Grand Opera: Diana Damrau Sings Arias by Meyerbeer

To his contemporaries Giacomo Meyerbeer was an artistic giant, yet his music subsequently fell from favour to a point not that far from oblivion. Recently there have been renewed signs of life, and this ample and wide-ranging collection of soprano arias demonstrates his range and quality.

Our rating

4

Published: October 25, 2018 at 10:09 am

COMPOSERS: Meyerbeer
LABELS: Erato
ALBUM TITLE: Grand Opera
WORKS: Arias from Le prophète, Robert le diable, Alimelek, L'étoile du nord, L'Africaine, Les Huguenots etc
PERFORMER: Diana Damrau (soprano); Orchestre et choeurs de l'Opera national de Lyon/Emmanuel Villaume
CATALOGUE NO: 9029584899

To his contemporaries Giacomo Meyerbeer was an artistic giant, yet his music subsequently fell from favour to a point not that far from oblivion. Recently there have been renewed signs of life, and this ample and wide-ranging collection of soprano arias demonstrates his range and quality.

Ten of his operas are sampled. The programme starts with Alimelek, a Singspiel revised from a German-language dialogue comedy premiered in 1813, and ends with his final work, L’Africaine, a vast French-language grand opéra left incomplete on his death in 1864. In addition to French and German operas there are extracts from two of his Italian scores, written during an extended stay that preceded his years of Parisian triumph.

Diana Damrau here tackles with pretty consistent success all the vocal difficulties Meyerbeer threw at his heroines – and some of his mature works were written for the leading singers of the day. She’s assisted by singers taking on the small interjections from secondary characters, and well supported by the fine Lyon orchestra under the skilful baton of Emmanuel Villaume.

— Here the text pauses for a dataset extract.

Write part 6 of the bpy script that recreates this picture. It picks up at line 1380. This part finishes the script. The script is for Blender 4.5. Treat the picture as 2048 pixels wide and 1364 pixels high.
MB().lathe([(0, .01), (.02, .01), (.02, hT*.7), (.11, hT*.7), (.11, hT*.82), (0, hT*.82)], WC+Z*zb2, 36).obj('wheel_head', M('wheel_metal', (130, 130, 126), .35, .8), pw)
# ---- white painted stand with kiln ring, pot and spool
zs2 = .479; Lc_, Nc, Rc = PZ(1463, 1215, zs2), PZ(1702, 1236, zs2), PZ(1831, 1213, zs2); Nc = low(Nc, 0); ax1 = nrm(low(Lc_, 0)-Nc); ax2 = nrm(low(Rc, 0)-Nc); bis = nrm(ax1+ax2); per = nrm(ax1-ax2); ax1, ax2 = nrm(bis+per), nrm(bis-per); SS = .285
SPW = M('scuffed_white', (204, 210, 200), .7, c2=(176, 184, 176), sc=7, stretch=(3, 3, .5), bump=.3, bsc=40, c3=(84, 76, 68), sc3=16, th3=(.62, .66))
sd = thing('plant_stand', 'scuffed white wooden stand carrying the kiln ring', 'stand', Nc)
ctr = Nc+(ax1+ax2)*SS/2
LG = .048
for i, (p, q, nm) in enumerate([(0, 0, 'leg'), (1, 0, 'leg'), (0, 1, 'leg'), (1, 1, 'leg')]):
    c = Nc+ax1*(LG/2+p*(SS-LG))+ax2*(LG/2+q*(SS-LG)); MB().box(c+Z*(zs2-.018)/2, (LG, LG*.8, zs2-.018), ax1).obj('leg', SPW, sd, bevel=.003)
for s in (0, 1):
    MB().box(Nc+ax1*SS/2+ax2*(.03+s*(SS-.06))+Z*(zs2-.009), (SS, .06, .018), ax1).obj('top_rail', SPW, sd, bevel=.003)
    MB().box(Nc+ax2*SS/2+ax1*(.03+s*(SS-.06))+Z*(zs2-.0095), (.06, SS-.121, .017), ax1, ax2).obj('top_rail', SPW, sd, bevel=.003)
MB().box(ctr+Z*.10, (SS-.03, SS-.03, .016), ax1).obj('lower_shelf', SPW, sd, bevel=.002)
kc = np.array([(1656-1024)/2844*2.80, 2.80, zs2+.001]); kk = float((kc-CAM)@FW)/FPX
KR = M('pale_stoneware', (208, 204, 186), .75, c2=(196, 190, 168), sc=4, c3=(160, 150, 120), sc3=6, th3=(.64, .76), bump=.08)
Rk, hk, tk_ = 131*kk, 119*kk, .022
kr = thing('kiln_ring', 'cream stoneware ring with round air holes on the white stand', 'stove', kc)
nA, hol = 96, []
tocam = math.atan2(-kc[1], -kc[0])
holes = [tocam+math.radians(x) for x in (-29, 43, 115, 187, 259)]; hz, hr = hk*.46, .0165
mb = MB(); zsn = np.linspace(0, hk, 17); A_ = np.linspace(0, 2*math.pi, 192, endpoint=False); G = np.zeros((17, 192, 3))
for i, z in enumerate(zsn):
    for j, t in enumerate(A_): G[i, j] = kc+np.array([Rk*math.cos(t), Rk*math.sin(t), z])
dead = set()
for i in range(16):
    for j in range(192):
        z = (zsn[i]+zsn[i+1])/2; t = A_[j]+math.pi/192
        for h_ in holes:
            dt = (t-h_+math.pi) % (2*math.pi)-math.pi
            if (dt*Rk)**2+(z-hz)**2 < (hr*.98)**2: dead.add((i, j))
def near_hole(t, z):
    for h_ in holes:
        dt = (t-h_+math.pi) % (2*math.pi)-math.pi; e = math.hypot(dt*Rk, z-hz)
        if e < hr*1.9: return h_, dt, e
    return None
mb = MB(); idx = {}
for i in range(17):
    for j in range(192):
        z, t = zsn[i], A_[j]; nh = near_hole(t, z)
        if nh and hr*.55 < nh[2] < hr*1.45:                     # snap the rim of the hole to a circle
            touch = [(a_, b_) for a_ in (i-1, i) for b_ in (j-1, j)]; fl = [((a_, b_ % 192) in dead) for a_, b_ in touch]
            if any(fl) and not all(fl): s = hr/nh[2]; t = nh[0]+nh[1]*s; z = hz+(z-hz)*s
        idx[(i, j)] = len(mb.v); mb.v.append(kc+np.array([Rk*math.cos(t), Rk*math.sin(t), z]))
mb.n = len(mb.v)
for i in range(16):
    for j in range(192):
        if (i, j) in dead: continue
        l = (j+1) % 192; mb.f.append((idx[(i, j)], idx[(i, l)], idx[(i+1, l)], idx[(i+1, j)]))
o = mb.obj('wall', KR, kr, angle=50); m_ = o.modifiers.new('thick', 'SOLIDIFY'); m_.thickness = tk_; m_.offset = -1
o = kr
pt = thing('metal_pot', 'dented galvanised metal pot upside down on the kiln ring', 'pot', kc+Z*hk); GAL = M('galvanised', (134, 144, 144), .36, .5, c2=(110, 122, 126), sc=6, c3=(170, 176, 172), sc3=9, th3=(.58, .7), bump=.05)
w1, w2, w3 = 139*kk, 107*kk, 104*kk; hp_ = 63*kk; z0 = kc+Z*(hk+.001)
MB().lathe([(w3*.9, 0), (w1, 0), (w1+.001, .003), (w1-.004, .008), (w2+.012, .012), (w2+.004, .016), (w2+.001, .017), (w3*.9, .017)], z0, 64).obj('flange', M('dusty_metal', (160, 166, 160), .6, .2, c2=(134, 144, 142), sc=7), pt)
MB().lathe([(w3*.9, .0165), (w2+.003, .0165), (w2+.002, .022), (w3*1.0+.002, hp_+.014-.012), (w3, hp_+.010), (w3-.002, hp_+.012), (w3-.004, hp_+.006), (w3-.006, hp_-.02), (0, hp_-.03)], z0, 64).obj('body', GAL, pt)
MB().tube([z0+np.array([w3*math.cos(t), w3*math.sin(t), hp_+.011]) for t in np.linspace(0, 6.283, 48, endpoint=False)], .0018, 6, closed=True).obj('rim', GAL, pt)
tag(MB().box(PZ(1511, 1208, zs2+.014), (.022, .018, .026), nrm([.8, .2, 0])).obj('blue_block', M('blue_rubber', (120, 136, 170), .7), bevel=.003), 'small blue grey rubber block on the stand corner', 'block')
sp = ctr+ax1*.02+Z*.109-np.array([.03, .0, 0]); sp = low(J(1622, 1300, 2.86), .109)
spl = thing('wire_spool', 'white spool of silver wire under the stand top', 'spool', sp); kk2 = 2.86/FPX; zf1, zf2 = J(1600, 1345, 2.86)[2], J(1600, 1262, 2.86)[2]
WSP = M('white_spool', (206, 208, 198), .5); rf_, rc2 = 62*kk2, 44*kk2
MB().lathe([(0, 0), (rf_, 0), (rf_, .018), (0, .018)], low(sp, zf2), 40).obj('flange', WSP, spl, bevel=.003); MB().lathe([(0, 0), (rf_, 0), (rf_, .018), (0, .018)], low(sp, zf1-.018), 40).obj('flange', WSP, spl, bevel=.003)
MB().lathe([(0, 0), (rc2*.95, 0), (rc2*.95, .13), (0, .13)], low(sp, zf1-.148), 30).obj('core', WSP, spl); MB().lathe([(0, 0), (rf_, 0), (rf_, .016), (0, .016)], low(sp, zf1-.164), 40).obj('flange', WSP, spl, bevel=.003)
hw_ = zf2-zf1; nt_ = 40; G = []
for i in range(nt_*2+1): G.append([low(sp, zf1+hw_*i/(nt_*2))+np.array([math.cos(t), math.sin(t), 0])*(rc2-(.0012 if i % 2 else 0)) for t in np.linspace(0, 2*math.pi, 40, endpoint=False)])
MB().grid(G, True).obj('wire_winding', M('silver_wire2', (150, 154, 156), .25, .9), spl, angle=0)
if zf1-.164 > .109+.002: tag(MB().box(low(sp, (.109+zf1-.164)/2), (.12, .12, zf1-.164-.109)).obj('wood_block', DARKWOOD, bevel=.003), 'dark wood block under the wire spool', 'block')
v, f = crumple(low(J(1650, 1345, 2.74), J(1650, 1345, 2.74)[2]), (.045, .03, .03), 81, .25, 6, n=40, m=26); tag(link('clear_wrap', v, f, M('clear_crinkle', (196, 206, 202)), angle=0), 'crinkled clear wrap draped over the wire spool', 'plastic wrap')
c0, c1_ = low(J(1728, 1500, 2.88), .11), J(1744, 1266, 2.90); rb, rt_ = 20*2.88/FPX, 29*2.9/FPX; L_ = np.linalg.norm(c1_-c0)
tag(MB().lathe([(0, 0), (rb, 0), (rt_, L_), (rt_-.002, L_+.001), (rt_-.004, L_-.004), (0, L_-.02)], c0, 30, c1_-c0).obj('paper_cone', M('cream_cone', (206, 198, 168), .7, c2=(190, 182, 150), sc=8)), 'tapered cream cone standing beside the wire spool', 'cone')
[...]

Linguistically Damrau is least at home in the French arias that dominate the disc. There are times when the result feels distanced and dutiful: in the mad scene for Catherine in L’Etoile du Nord, in which Meyerbeer characteristically has to go one better than other composers and employ not one but two flutes, or the beautiful melody of Isabelle’s aria from Robert le diable. But in Marguerite’s aria from Les Huguenots and Inès’s two numbers from L’Africaine, she and the composer are both at their considerable best.